Gold struggled for momentum on Friday, as investors refrained from making big bets ahead of a report on US October non-farm payrolls that could offer more clues to the Federal Reserve’s interest rate path.

Spot gold was almost flat at $1,986.72/oz by 3.04am GMT and US gold futures were little changed at $1,994.30.

Bullion was set to snap a three week-winning streak, having declined nearly 1% for the week so far. Prices rose above the key $2,000/oz level last week, after escalating tensions in the Middle East boosted safe-haven demand.

“If you step back and look at what’s happened over the last few weeks, you have like a 10% rally on gold prices in 10 days. That’s a very strong move … where you kind of need a natural pause in that trend and that’s where [gold] is at the moment,” City Index senior analyst Matt Simpson said.

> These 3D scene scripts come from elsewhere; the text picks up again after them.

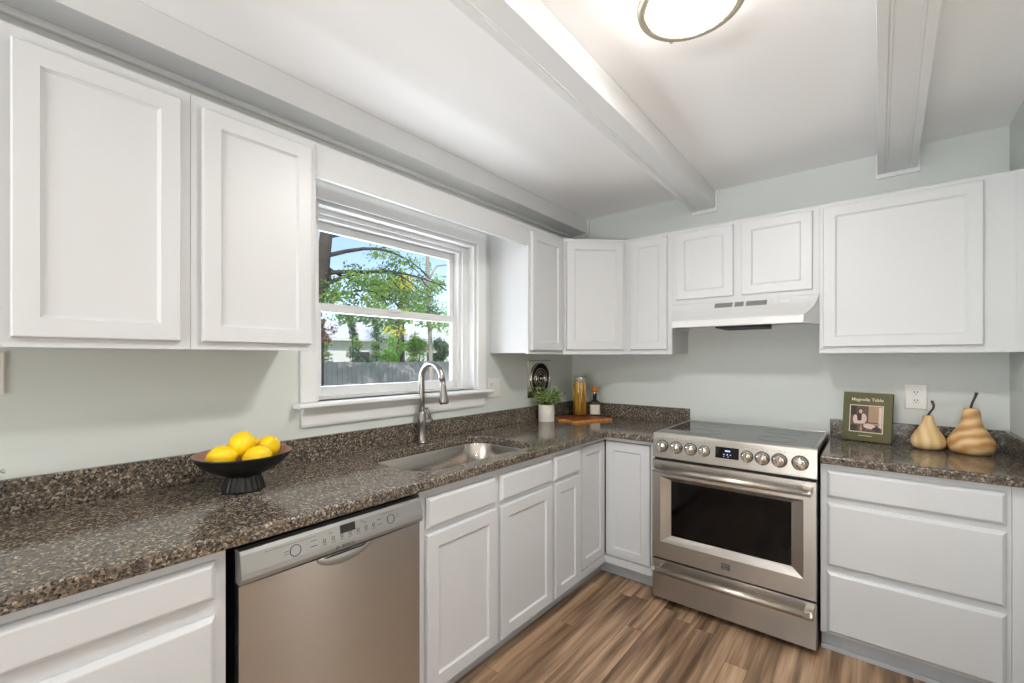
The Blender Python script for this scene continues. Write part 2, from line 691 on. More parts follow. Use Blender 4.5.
w.box((0.7, -6.1, 2.15), (2.7, -6.0, ZC), 'far_wall_paint')
struct(w, 'wall_rear')
# unseen patio door and dining window, put in to let fill light enter
d = struct(MB().box((0.705, -6.08, 0.005), (0.78, -6.02, 2.145), 'trim_paint').box((2.62, -6.08, 0.005), (2.695, -6.02, 2.145), 'trim_paint')
           .box((0.78, -6.08, 2.07), (2.62, -6.02, 2.145), 'trim_paint').box((0.78, -6.08, 0.005), (2.62, -6.02, 0.55), 'trim_paint')  # tall lower panel keeps the fill lamp out of the granite reflections
           .box((1.66, -6.08, 0.55), (1.74, -6.02, 2.07), 'trim_paint'), 'added_patio_door')
MB().box((0.78, -6.055, 0.55), (1.66, -6.05, 2.07), 'window_glass').box((1.74, -6.055, 0.55), (2.62, -6.05, 2.07), 'window_glass').build('pane', d)
d = struct(MB().box((5.22, -4.595, 0.855), (5.28, -4.53, 2.145), 'trim_paint').box((5.22, -2.87, 0.855), (5.28, -2.805, 2.145), 'trim_paint')
           .box((5.22, -4.53, 2.08), (5.28, -2.87, 2.145), 'trim_paint').box((5.22, -4.53, 0.855), (5.28, -2.87, 0.92), 'trim_paint')
           .box((5.22, -3.73, 0.92), (5.28, -3.67, 2.08), 'trim_paint'), 'added_dining_window')
MB().box((5.247, -4.53, 0.92), (5.252, -3.73, 2.08), 'window_glass').box((5.247, -3.67, 0.92), (5.252, -2.87, 2.08), 'window_glass').build('pane', d)

# ------------------------------------------------------------------ ceiling beams


def beam(name, x0, x1, n0, n1, lips):
    """a boxed beam; x0..x1 at the back wall, n0..n1 from two metres out"""
    def bar(m, l, r, z0, z1):
        # l, r: offsets from the left / right edge given as ('l'|'r', d)
        def X(side, d, near):
            return ({'l': n0, 'r': n1} if near else {'l': x0, 'r': x1})[side] + d
        rows = []
        for y, near in ((-0.014, 0), (-2.1, 1), (-5.99, 1)):
            a_, b_ = X(l[0], l[1], near), X(r[0], r[1], near)
            rows.append([(a_, y, z0), (b_, y, z0), (b_, y, z1), (a_, y, z1)])
        m.rings(rows, 'trim_paint', smooth=False)
    b = MB()
    bar(b, ('l', 0), ('r', 0), 2.343, ZC - 0.001)
    o = struct(b, name, bevel=0.002)
    if lips:
        m = MB()
        if 'l' in lips:
            bar(m, ('l', -0.010), ('l', 0.020), 2.338, 2.352)
            bar(m, ('l', 0.020), ('l', 0.030), 2.340, 2.346)
        if 'r' in lips:
            bar(m, ('r', -0.020), ('r', 0.008), 2.338, 2.352)
            bar(m, ('r', -0.030), ('r', -0.020), 2.340, 2.346)
        m.build('edge_strip', o, bevel=0.002)
    return o


def beam_collar(name, x0, x1, left=True):
    c = MB()
    c.box((x0, -0.014, 2.318), (x1, -0.001, 2.341), 'trim_paint')
    c.box((x1 - 0.014, -0.014, 2.341), (x1, -0.001, ZC - 0.001), 'trim_paint')
    if left:
        c.box((x0, -0.014, 2.341), (x0 + 0.014, -0.001, ZC - 0.001), 'trim_paint')
    struct(c, name, bevel=0.0015)


b = MB()
b.prism([(0.001, 2.341), (0.145, 2.341), (0.145, ZC - 0.001), (0.001, ZC - 0.001)],
        lambda x, z: (x, -6.0 + .001, z), lambda x, z: (x, -0.014, z), 'trim_paint')
b.prism([(0.001, 2.322), (0.016, 2.322), (0.022, 2.330), (0.022, 2.341), (0.001, 2.341)],
        lambda x, z: (x, -6.0 + .001, z), lambda x, z: (x, -0.014, z), 'trim_paint')
struct(b, 'trim_1', bevel=0.0015)
beam_collar('trim_2', 0.001, 0.158, False)
beam('trim_3', 0.962, 1.092, 1.000, 1.106, 'l')
beam_collar('trim_4', 0.945, 1.108)
beam('trim_5', 1.923, 2.062, 1.906, 2.020, 'lr')
beam_collar('trim_6', 1.905, 2.082)

# ------------------------------------------------------------------ kitchen window
w = MB()
w.box((0.0005, WY0 - 0.068, WZ0), (0.020, WY0, WZ1 + 0.075), 'trim_paint')
w.box((0.0005, WY1, WZ0), (0.020, WY1 + 0.072, WZ1 + 0.075), 'trim_paint')
w.box((0.0005, WY0, WZ1), (0.020, WY1, WZ1 + 0.075), 'trim_paint')
struct(w, 'trim_7', bevel=0.003)
w = MB()   # stool and apron
w.prism([(-0.10, 1.143), (0.062, 1.143), (0.068, 1.149), (0.068, 1.159), (0.062, 1.165), (-0.10, 1.165)],
        lambda x, z: (x, WY0 + 0.001, z), lambda x, z: (x, WY1 - 0.001, z), 'trim_paint')
for a, c in ((-2.236, WY0 + 0.001), (WY1 - 0.001, -1.034)):
    w.prism([(0.0005, 1.143), (0.062, 1.143), (0.068, 1.149), (0.068, 1.159), (0.062, 1.165), (0.0005, 1.165)],
            lambda x, z: (x, a, z), lambda x, z: (x, c, z), 'trim_paint')
w.prism([(0.0005, 1.058), (0.012, 1.058), (0.016, 1.070), (0.016, 1.112), (0.034, 1.134), (0.040, 1.142), (0.0005, 1.142)],
        lambda x, z: (x, -2.203, z), lambda x, z: (x, -1.062, z), 'trim_paint')
struct(w, 'trim_8', bevel=0.0015)

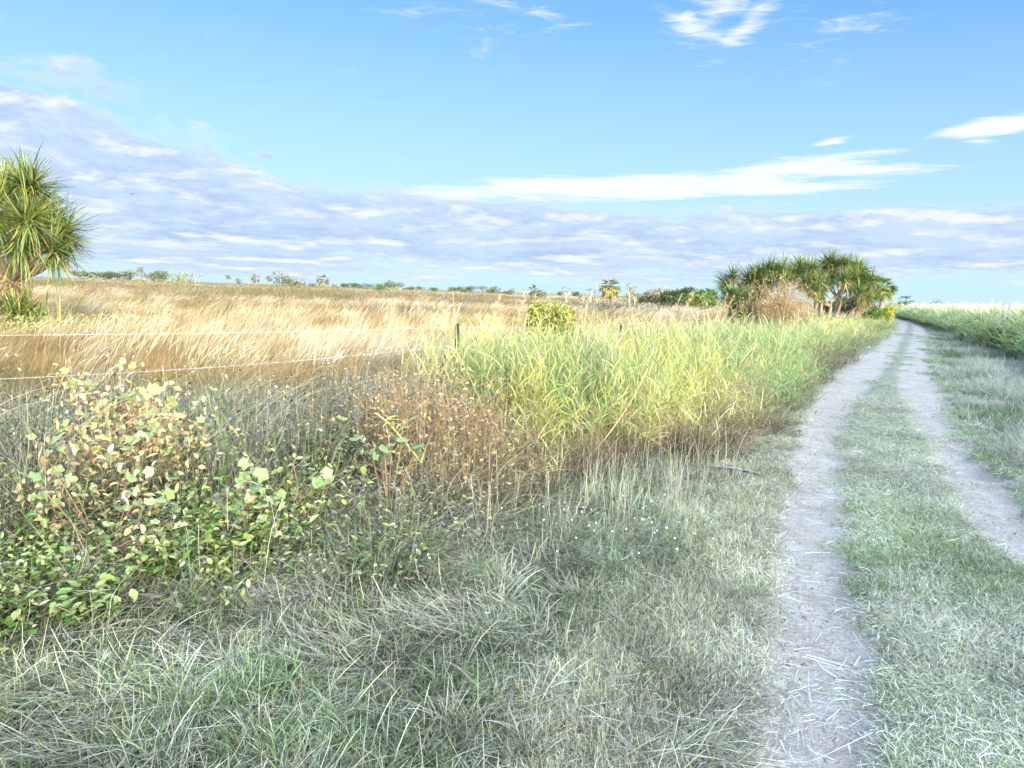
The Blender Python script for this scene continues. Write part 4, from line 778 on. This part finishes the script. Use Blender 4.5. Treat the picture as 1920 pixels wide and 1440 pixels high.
# scattered scrub in the paddock
SB = [twigball('scrub', 30, .8, .8, [(.24,.19,.11), (.32,.26,.15), (.2,.17,.11)], [(.27,.25,.12), (.2,.19,.1), (.36,.3,.16)], 2, .012) for _ in range(4)] + [twigball('grey_scrub', 28, .8, .55, [(.16,.15,.13), (.22,.2,.17)], [(.18,.17,.13), (.22,.22,.12)], 2, .012) for _ in range(2)]
def zone(px, py, n, rpx, rY): g = gnd(px, py); r = rpx/FPX*g[1]; return np.column_stack([rng.normal(g[0], r, n), rng.normal(g[1], rY, n)])
zs = [zone(430, 566, 110, 50, 7), zone(540, 566, 140, 60, 6), zone(620, 572, 70, 45, 5), zone(760, 566, 60, 40, 7), zone(240, 548, 50, 50, 14), zone(330, 560, 30, 60, 8), zone(880, 572, 40, 50, 7)]
zg = [zone(1080, 590, 60, 45, 5), zone(1170, 590, 60, 55, 5), zone(850, 580, 24, 60, 5), zone(1330, 592, 30, 40, 4), zone(740, 600, 16, 50, 3)]
xy = np.concatenate(zs+zg); n1 = sum(len(z) for z in zs); n = len(xy); idx = np.where(np.arange(n) < n1, rng.integers(0, 4, n), rng.integers(4, 6, n)); u_ok = SU(xy)[1] < cv(FN, SU(xy)[0])-1.5; xy, idx = xy[u_ok], idx[u_ok]
scatter('paddock_scrub', SB, xy, np.column_stack([rng.uniform(1.2, 2.2, len(xy))]*2+[rng.uniform(1.2, 2.0, len(xy))]), tints(len(xy), .12), idx, label='patches of brown and grey scrub scattered through the golden paddock', cat='scrub')

# ---------------------------------------------------------------- wire fence
fp = [foot(-260, 4.9)]+[gnd(855, 624, 1.13)*[1, 1, 0], gnd(1165, 613, 1.13)*[1, 1, 0], gnd(1312, 607, 1.13)*[1, 1, 0]]
for s_ in (19, 23.5, 28, 32.5, 37): x_, y_ = to_xy(s_, float(cv(FN, s_))); fp.append(np.array([x_, y_, 0]))
fp = [np.array([p[0], p[1], Z(p)]) for p in fp]
fr = empty('wire_fence', fp[1], 'two strand wire fence on black steel pickets between weeds and paddock', 'fence')
def metal(name, c, rough, met):
    m = bpy.data.materials.new(name); t = mat_nodes(m); p = t.nodes.new('ShaderNodeBsdfPrincipled'); o = t.nodes.new('ShaderNodeOutputMaterial'); nz = t.nodes.new('ShaderNodeTexNoise'); nz.inputs['Scale'].default_value = 60
    mr = t.nodes.new('ShaderNodeMix'); mr.data_type = 'RGBA'; mr.inputs[6].default_value = (*[q*.7 for q in c], 1); mr.inputs[7].default_value = (*[min(1, q*1.3) for q in c], 1); t.links.new(nz.outputs['Fac'], mr.inputs[0])
    t.links.new(mr.outputs[2], p.inputs['Base Color']); p.inputs['Roughness'].default_value = rough; p.inputs['Metallic'].default_value = met; t.links.new(p.outputs[0], o.inputs[0]); return m
M_PICKET = metal('black_steel', (.02,.02,.024), .5, .2); M_WIRE = metal('galvanised_wire', (.60,.60,.58), .5, .3)
for i, p in enumerate(fp):
    mb = MB(); h = (1.17 if i < 2 else 1.14) if i < 4 else .8; lean = np.array([rng.normal(0, .02), rng.normal(0, .02), 0])
    for k in range(3):                                     # three flanges of a star picket
        a = k*2*PI/3+.4; d = np.array([math.cos(a), math.sin(a), 0])*.030; q = np.array([-math.sin(a), math.cos(a), 0])*.004
        v = np.array([p-q, p+q, p+d+q, p+d-q, p-q+[0, 0, h]+lean, p+q+[0, 0, h]+lean, p+d+q+[0, 0, h-.01]+lean, p+d-q+[0, 0, h-.01]+lean]); v[:4, 2] -= .3
        mb.add(v, np.array([[0, 1, 5, 4], [1, 2, 6, 5], [2, 3, 7, 6], [3, 0, 4, 7], [4, 5, 6, 7]]), np.full((8, 3), .02))
    part(mb, 'picket', M_PICKET, fr)
def wire(hs_, r, first):
    pts = []
    for i in range(len(fp)-1):
        a, b_ = fp[i]+[0, 0, hs_[min(i, len(hs_)-1)]], fp[i+1]+[0, 0, hs_[min(i+1, len(hs_)-1)]]; t = np.linspace(0, 1, 24, endpoint=False)[:, None]
        q = a*(1-t)+b_*t; q[:, 2] -= (.03 if i else first)*np.sin(PI*t[:, 0]); pts.append(q)
    pts = np.concatenate(pts+[fp[-1][None]+[0, 0, hs_[-1]]]); mb = MB(); tube(mb, pts, r, (.7,.7,.7), 5, 0)
    seg = np.linalg.norm(np.diff(pts, axis=0), axis=1); L = np.concatenate([[0], np.cumsum(seg)]); n = int(L[-1]/.13); l_ = np.linspace(0.05, L[-1]-.05, n); c = np.column_stack([np.interp(l_, L, pts[:, k]) for k in range(3)])
    for k in range(2): strips(mb, c-np.array([0, 0, .009]), rng.uniform(0, 2*PI, n), rng.uniform(0, 1.2, n), 0, .026, .005, (.7,.7,.7), (.7,.7,.7), 1, 'stem')
    part(mb, 'wire', M_WIRE, fr)
wire([1.12, 1.13, 1.12, 1.12, .88], .0017, .02); wire([.80, .93, .86, .86, .7], .0017, .05)

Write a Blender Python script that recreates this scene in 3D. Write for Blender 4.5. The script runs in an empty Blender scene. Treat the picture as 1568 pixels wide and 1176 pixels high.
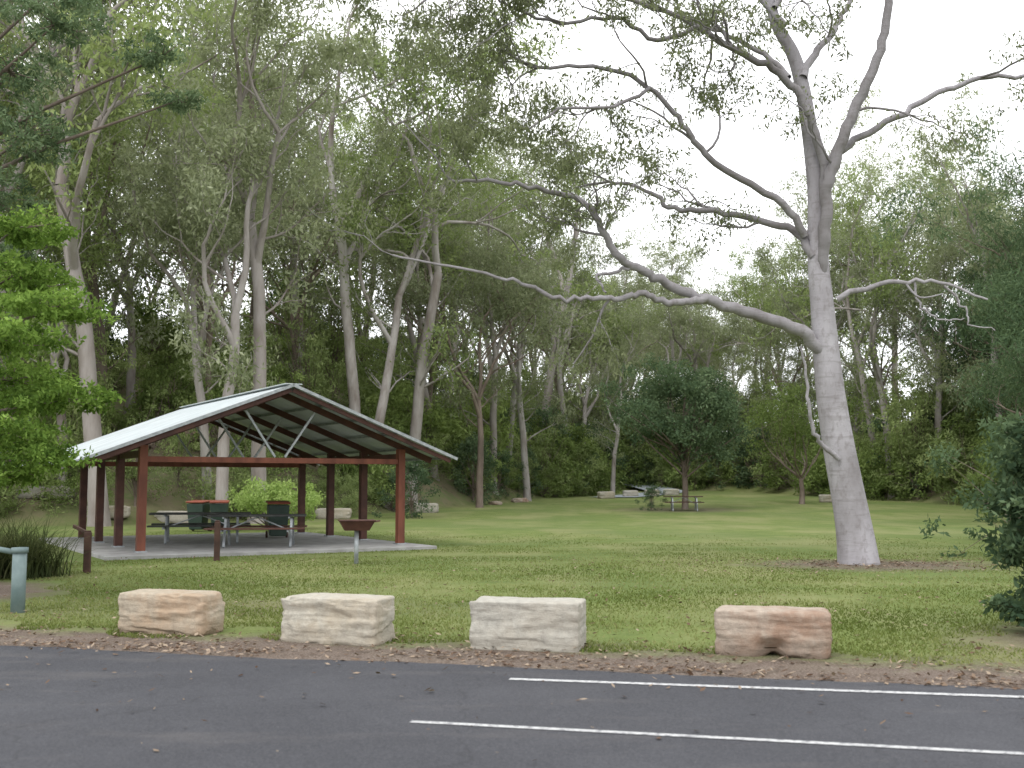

In line with market expectations, the Fed held rates steady on Wednesday, and investors raised bets that the US central bank may have concluded rate hikes, sending the dollar and Treasury yields lower.

Market focus now shifts to US non-farm payrolls data, due at 12.30pm GMT, which is expected to show that employers added 180,000 jobs last month.

The jobs report needs to deliver some surprisingly weak figures to weigh further on Treasury yields and push gold prices above the $2,000/oz mark, Simpson said.

Data on Thursday showed the number of Americans filing new claims for unemployment benefits increased moderately last week.

Markets are now pricing in about an 80% chance that the Fed will leave rates unchanged in December, according to the CME FedWatch tool.

Higher interest rates raise the opportunity cost of holding gold.

Spot silver was flat at $22.74/oz, platinum rose 0.4% to $922.87 and palladium climbed 1.6% to $1,116.57.